実は本作のヒロインは彼であることが判明。
「大丈夫だよ、ほらぁ」とフォローするアトスが完全に女子高生である。
●ドキッ! サービスシーン!!
お茶の間が待っていたヌードシーン!
担当:ポルトスの旦那
●再会する親子
仮面舞踏会で無事入れ替わりに成功し、母アンヌ王妃と再会するフィリップ。すぐ隣に座りながら、公衆の面前ゆえに抱きしめることも叶わず、しかし後の約束をして別れるシーンはハンカチが百枚あっても足りない。
この親子がヒロインであることが判明。
アンヌ王妃! アンヌ王妃!!
●オラつく国王陛下
計画が失敗して囚われの身となったフィリップ。彼の周りを一周しながら最高にオラついた視線でガンたれてくる国王陛下。ビビるフィリップ。完全にヤンキーに囲まれた下級生の構図である。
ルイの視線が堅気ではない。確実に何人か殺ってる顔ですわ。
●アンヌ王妃と薔薇
パソコンだと薔薇って変換で一発だが、実際書けって言われたら……である。ああ、テクノロジーって素晴らしい。
おそらくは死を覚悟したであろうダルタニアンが、アンヌ王妃に向かって最後のお別れをするシーン。薔薇にそっと口づけをして去っていくのだが、この時二人の間にある距離を彼はずっと保ち続けていたのだなあ……と思うともういけません。夕日に向かって「ダルタニアーーーーン!!」と叫びたい。

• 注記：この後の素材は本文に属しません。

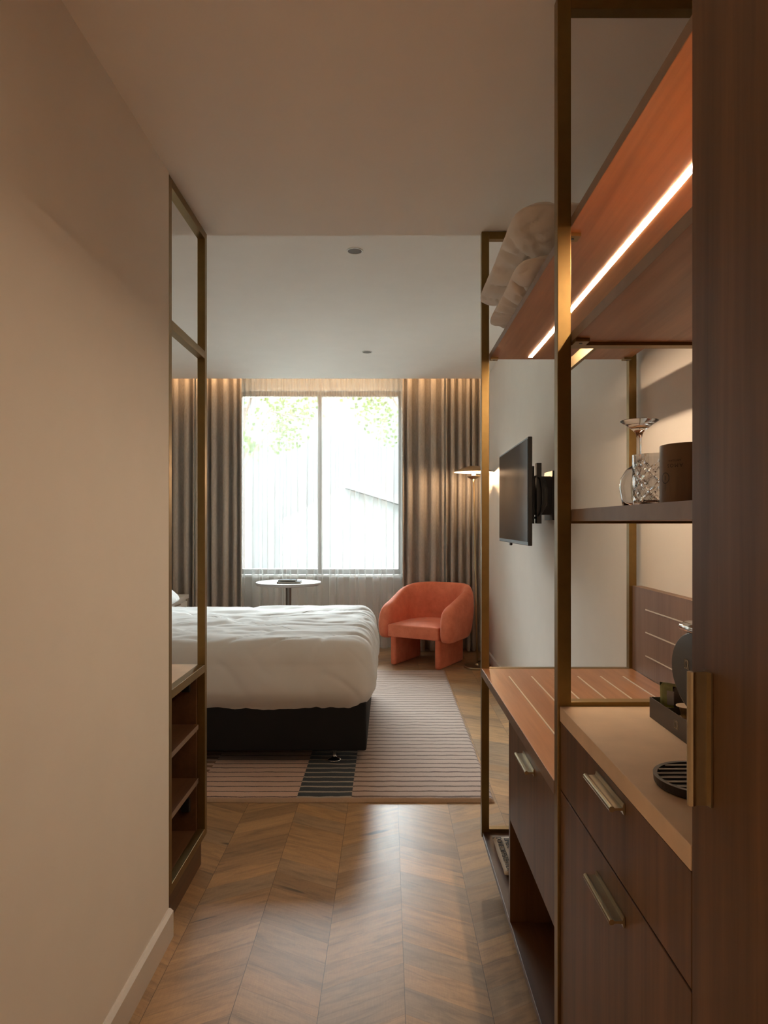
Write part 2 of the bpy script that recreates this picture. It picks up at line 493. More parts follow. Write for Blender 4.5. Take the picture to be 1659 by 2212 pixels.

そして侍女はすべてを見ていた! この時代の家政婦の位置づけである。
●集合!! 三銃士+α
バスティーユ牢獄にてようやく揃い踏みしたヒーローたち。だがこれからの展開ゆえに仮面を取ってもらえなかった人がいる。剣を構えても恰好がつかないところが彼らしい。あきらかに一人変なのが混じってるんだもん。馬鹿ん。
●「何という……勇気!」
銃士という生き物がいかにアホであるかがわかる作中屈指の名シーン。筆者も入隊したい。
隣でルイが「えっ、マジ?」とポカーン顔を披露するがホントそれ。突然部下が仕事を放棄し、敵に対して感極まっちゃったら嘘やろってなるなるなるー!
せめて目は開けよう。話はそこからだ!
●「仮面の男」、判明
ディカプリオ氏がわずか十九歳でアカデミーにノミネートされた超演技派だということをまざまざと見せつけられるシーン。涙腺が持ってかれて大・洪・水!
「仮面の男は……あなただった」
●「ワン・フォー・オール! オール・フォー・ワン!!」
今日から君も銃士隊だ!!!
以上です。まだまだ名場面はあるのだが、今回はここまでに。
いやほんと、この映画は神ですよ……!
↓Amazon Prime Video にて配信中。
原作
『モンテ・クリスト伯』で有名なアレクサンドル・デュマ氏が執筆した『ダルタニアン物語』の最終章に出てくる鉄仮面の物語を元にしております。映画はかなり原作と違う筋になっています(映画→原作で入ると絶望するレベル)。
全くの別物として楽しむとよろしいと思いますよ。